Structural Weaknesses Fueling Price Divergence
The pricing anomalies in Indian ETFs are multifaceted, stemming from a confluence of high investor demand, constrained liquidity in underlying assets, and specific regulatory impositions. Commodity ETFs, especially gold and silver, have seen surging investor interest, often perceived as safer havens amidst market uncertainty. However, this demand frequently outstrips the available liquidity, leading to price premiums. For international ETFs, the situation is compounded by regulatory caps on overseas investments. India's industry-wide limit for international equity investments by mutual funds is $7 billion, with a specific cap of $1 billion for ETFs. These limits, established years ago, have not kept pace with market growth and investor appetite, resulting in an artificial scarcity of ETF units and driving substantial premiums, sometimes reaching 20-40% above NAV. Moreover, time zone differences for international ETFs mean that their iNAVs may not always reflect real-time movements of the underlying global markets while Indian exchanges are operational. The efficiency of the arbitrage mechanism, which normally helps align market prices with NAVs, can also be strained during periods of heightened volatility or when authorized participants face challenges in creating new units swiftly.
SEBI's Proposed Framework for Enhanced Efficiency
In response to these market frictions, SEBI has proposed significant revisions to the ETF pricing framework aimed at improving price discovery and investor protection. A key proposal involves shifting the base price calculation for price bands from the T-2 day closing Net Asset Value (NAV) to a more contemporaneous T-1 day benchmark.
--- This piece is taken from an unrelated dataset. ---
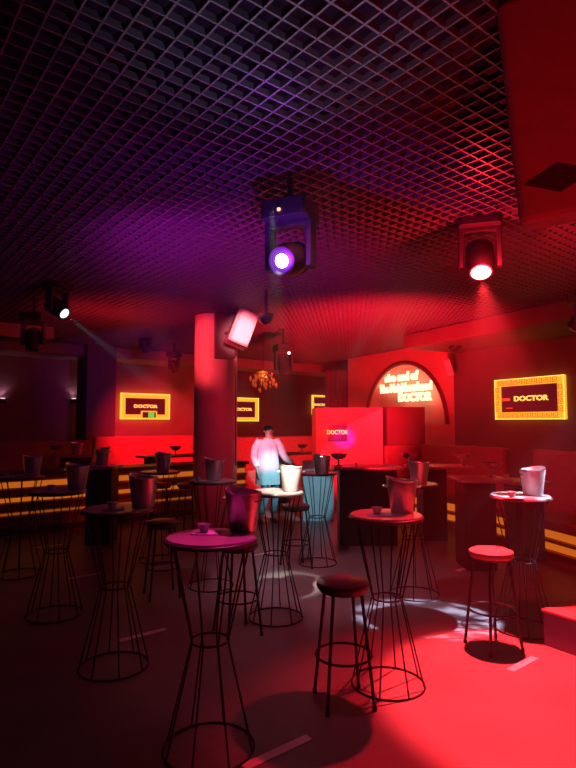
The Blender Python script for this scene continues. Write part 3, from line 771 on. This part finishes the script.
# ------------------------------------------------------------------ person
def skin_obj(name, verts, edges, radii, m, parent, sub=2, root=0):
    me = bpy.data.meshes.new(name); me.from_pydata(verts, edges, [])
    me.materials.append(m)
    o = bpy.data.objects.new(name, me); COL.objects.link(o); o.parent = parent
    md = o.modifiers.new('skin', 'SKIN'); md.use_smooth_shade = True
    if not me.skin_vertices: me.attributes  # created with the modifier below
    if not me.skin_vertices:
        bpy.context.view_layer.objects.active = o; o.select_set(True)
        bpy.ops.mesh.customdata_skin_add(); o.select_set(False)
    for i, rr in enumerate(radii):
        me.skin_vertices[0].data[i].radius = rr if isinstance(rr, tuple) else (rr, rr)
        me.skin_vertices[0].data[i].use_root = (i == root)
    s = o.modifiers.new('sub', 'SUBSURF'); s.levels = sub; s.render_levels = sub
    return o
def person():
    f = atz(268, 522); PX = Vector((f.x, f.y, 0))
    r = empty('person', PX, R(22), 'person in a loose pale shirt leaning a hand on the pale pedestal', 'person')
    # local: faces -y; the rotation turns the face a little towards +x. x+ is the person's left (viewer's right)
    J = dict(pel=(0, 0, .90), bel=(0, .0, 1.03), che=(.0, .0, 1.20), nb=(.0, .01, 1.37), nk=(.005, -.005, 1.43), hd0=(.01, -.01, 1.49), hd=(.01, -.012, 1.56), ht=(.01, 0, 1.615),
             sl=(.17, .0, 1.34), el=(.28, -.06, 1.10), wl=(.44, -.10, .965), hl=(.485, -.105, .925),
             sr=(-.17, .01, 1.34), er=(-.24, .03, 1.09), wr=(-.22, -.07, .87), hr=(-.215, -.09, .80),
             hpl=(.09, 0, .86), kl=(.11, -.06, .48), al=(.10, .03, .09), fl=(.11, -.10, .035),
             hpr=(-.09, 0, .86), kr=(-.07, -.08, .48), ar=(-.13, .0, .09), fr=(-.17, -.12, .035))
    rad = dict(pel=(.14, .10), bel=(.125, .09), che=(.15, .10), nb=(.08, .07), nk=.05, hd0=(.062, .07), hd=(.074, .088), ht=(.05, .06), sl=.05, el=.042, wl=.03, hl=(.035, .02),
               sr=.05, er=.038, wr=.03, hr=(.035, .02), hpl=.085, kl=.058, al=.04, fl=.035, hpr=.085, kr=.058, ar=.04, fr=.035)
    E = [('pel', 'bel'), ('bel', 'che'), ('che', 'nb'), ('nb', 'nk'), ('nk', 'hd0'), ('hd0', 'hd'), ('hd', 'ht'), ('nb', 'sl'), ('sl', 'el'), ('el', 'wl'), ('wl', 'hl'),
         ('nb', 'sr'), ('sr', 'er'), ('er', 'wr'), ('wr', 'hr'), ('pel', 'hpl'), ('hpl', 'kl'), ('kl', 'al'), ('al', 'fl'), ('pel', 'hpr'), ('hpr', 'kr'), ('kr', 'ar'), ('ar', 'fr')]
    # fingers: short chains rooted in the palm
    for side, s in (('l', 1), ('r', -1)):
        w_, h_ = Vector(J['w' + side]), Vector(J['h' + side]); d = (h_ - w_).normalized()
        acr = d.cross(Vector((0, 0, 1) if side == 'l' else (1, 0, 0))).normalized()
        for k, (off, ln) in enumerate(((-.028, .065), (-.010, .078), (.009, .072), (.026, .056))):
            b = h_ + acr * off + d * .015; m1 = b + d * ln * .55; m2 = m1 + d * ln * .4 + Vector((0, 0, -.012 if side == 'l' else 0)) + (Vector((0, -.014, 0)) if side == 'r' else Vector())
            for nm, pt, rr in ((f'{side}f{k}a', b, .0095), (f'{side}f{k}b', m1, .0085), (f'{side}f{k}c', m2, .007)):
                J[nm] = tuple(pt); rad[nm] = rr
            E += [('h' + side, f'{side}f{k}a'), (f'{side}f{k}a', f'{side}f{k}b'), (f'{side}f{k}b', f'{side}f{k}c')]
        t0 = h_ - acr * .03 - d * .02; t1 = t0 - acr * .028 + d * .02; t2 = t1 + d * .028
        for nm, pt, rr in ((f'{side}ta', t0, .011), (f'{side}tb', t1, .010), (f'{side}tc', t2, .008)): J[nm] = tuple(pt); rad[nm] = rr
        E += [('h' + side, f'{side}ta'), (f'{side}ta', f'{side}tb'), (f'{side}tb', f'{side}tc')]
    names = list(J); idx = {n: i for i, n in enumerate(names)}
    body = skin_obj('body', [J[n] for n in names], [(idx[a], idx[b]) for a, b in E], [rad[n] for n in names], M['skin'], r)
    # face
    g = MB(); g.lathe([(0, -.012), (.010, -.006), (.012, .004), (.004, .022), (0, .03)], 10, (.012, -.098, 1.53)); g.build('nose', M['skin'], r, True)
    for s in (-1, 1):
        MB().lathe([(0, -.008), (.008, -.004), (.009, 0), (.008, .004), (0, .008)], 10, (.012 + s * .028, -.088, 1.555)).build('eye', M['hair'], r, True)
        MB().lathe([(0, -.03), (.012, -.02), (.016, 0), (.013, .02), (0, .028)], 10, (.01 + s * .078, .0, 1.545)).build('ear', M['skin'], r, True)
    MB().tube([(-.012, -.086, 1.505), (.012, -.092, 1.503), (.036, -.086, 1.505)], .005, 6).build('mouth', M['panel_dark'], r, True)
    n = 20; g = MB(); g.lathe([(.090, -.02), (.094, .02), (.088, .05), (.065, .078), (.03, .09), (0, .093)], n, (.01, .012, 1.555), zf=lambda a, z: (.035 * (-math.sin(a)) if z < .03 else 0), cap=False)
    g.build('hair', M['hair'], r, True)
    # loose shirt: torso to mid thigh and sleeves
    g = MB(); n = 28; vs = []
    sec = [(.64, .215, .165), (.66, .218, .168), (.80, .212, .175), (.95, .205, .165), (1.10, .185, .14), (1.22, .190, .135), (1.31, .20, .12), (1.365, .17, .10), (1.40, .10, .08), (1.425, .065, .062)]
    for z, rx, ry in sec:
        for i in range(n):
            a = 2 * math.pi * i / n; wv = 1 + (.05 * math.sin(a * 5) + .03 * math.sin(a * 8 + 1)) * max(0, (1.15 - z) / .5)
            vs.append((rx * math.cos(a) * wv, .005 + ry * math.sin(a) * wv, z))
    g.add(vs, [(k * n + i, k * n + (i + 1) % n, (k + 1) * n + (i + 1) % n, (k + 1) * n + i) for k in range(len(sec) - 1) for i in range(n)])
    g.tube([(.07, .0, 1.33), (.165, .0, 1.345), (.21, -.02, 1.27), (.27, -.055, 1.12), (.30, -.065, 1.07), (.40, -.092, 1.0)], [.07, .086, .076, .062, .058, .048], 14)
    g.tube([(-.07, .01, 1.33), (-.165, .01, 1.345), (-.215, .02, 1.25), (-.243, .03, 1.12), (-.24, .01, 1.05), (-.226, -.045, .94)], [.07, .086, .076, .062, .058, .048], 14)
    g.build('shirt', M['shirt'], r, True)
    MB().tube([(-.012, -.145, 1.30), (.0, -.15, 1.0), (.004, -.162, .68)], .006, 5).build('placket', M['paper'], r, True)
    T_ = [(0, 0, .90), (.09, 0, .84), (.11, -.06, .48), (.10, .03, .12), (-.09, 0, .84), (-.07, -.08, .48), (-.13, 0, .12)]
    skin_obj('trousers', T_, [(0, 1), (1, 2), (2, 3), (0, 4), (4, 5), (5, 6)], [(.13, .10), .085, .072, .060, .085, .072, .060], M['jeans'], r)
    for a, b in (('al', 'fl'), ('ar', 'fr')):
        p0, p1 = Vector(J[a]), Vector(J[b]); d = (p1 - p0); d.z = 0; d.normalize(); c = p0 + d * .05
        g = MB(); L = []
        prof = [(-.09, .035, .07), (-.04, .042, .085), (.04, .046, .07), (.11, .044, .045), (.15, .025, .03)]
        vs = []
        ang = math.atan2(d.y, d.x)
        for (t, hw, h) in prof:
            for (yy, zz) in ((-hw, .0), (hw, .0), (hw, h * .6), (hw * .5, h), (-hw * .5, h), (-hw, h * .6)):
                q = Matrix.Rotation(ang, 3, 'Z') @ Vector((t, yy, 0)); vs.append((c.x + q.x, c.y + q.y, zz))
        fs = []
        for i in range(4):
            for j in range(6): fs.append((i * 6 + j, i * 6 + (j + 1) % 6, (i + 1) * 6 + (j + 1) % 6, (i + 1) * 6 + j))
        fs += [tuple(range(6))[::-1], tuple(range(24, 30))]
        g.add(vs, fs).build('shoe', M['shoe'], r, True, bevel=.006)
    return r
person()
This could include the T-1 closing traded price, the T-1 average indicative NAV (iNAV), or the T-1 closing NAV. Such a move would reduce the lag inherent in the current system, especially critical in fast-moving markets. SEBI also flagged concerns with the uniform ±20% price band applied to most ETFs, noting that data from April to December 2025 indicates that over 99% of equity and debt ETF movements were within 10%, and commodity ETFs within 9%. The regulator proposes rationalizing these bands, with specific, potentially narrower initial bands for commodity and equity/debt ETFs, allowing for flexibilities under certain conditions. These proposed changes aim to recalibrate trading ranges to better reflect underlying asset volatility and reduce pricing anomalies.
The Forensic Bear Case: Navigating Market Inefficiencies
Despite the inherent design of ETFs to track underlying assets closely through arbitrage mechanisms, the current market environment reveals significant inefficiencies for investors. The primary risk lies in the potential for substantial overpayment. For instance, international ETFs trading at 20-40% premiums to their NAV means investors are effectively buying assets at a significant markup, eroding future returns. Conversely, selling an ETF at a discount crystallizes losses unnecessarily. The limited liquidity of certain underlying assets or niche ETFs can exacerbate these issues, making it difficult to execute trades at desired prices or in desired volumes without causing significant price impact. The regulatory caps on international investments, while intended to manage forex reserves, have inadvertently created an artificial scarcity driving up prices. Furthermore, the reliance on iNAV, which itself can be subject to stale pricing for international assets, adds another layer of complexity. The proposed SEBI changes, while promising, may take time to implement fully and may not entirely eliminate premiums and discounts, particularly in volatile or illiquid segments of the market. Investors must remain vigilant, as premiums can evaporate quickly if regulatory restrictions are lifted or market conditions shift, leading to sharp drawdowns.
Future Outlook: Towards Greater Price Alignment
The SEBI-led review signals a proactive approach to address structural issues plaguing Indian ETF pricing. By proposing a shift to T-1 benchmarks and a recalibration of price bands, the regulator aims to foster greater price discovery and reduce market inefficiencies. If implemented, these changes are expected to bring ETF market prices closer to their underlying values, thereby enhancing investor confidence and potentially lowering transaction costs. While the gold and silver ETF markets have seen record inflows and strong investor participation, the current premiums highlight the need for such regulatory adjustments to ensure long-term sustainability and investor protection. The ongoing dialogue between regulators, market participants, and the public will be crucial in shaping a more efficient and transparent ETF ecosystem in India.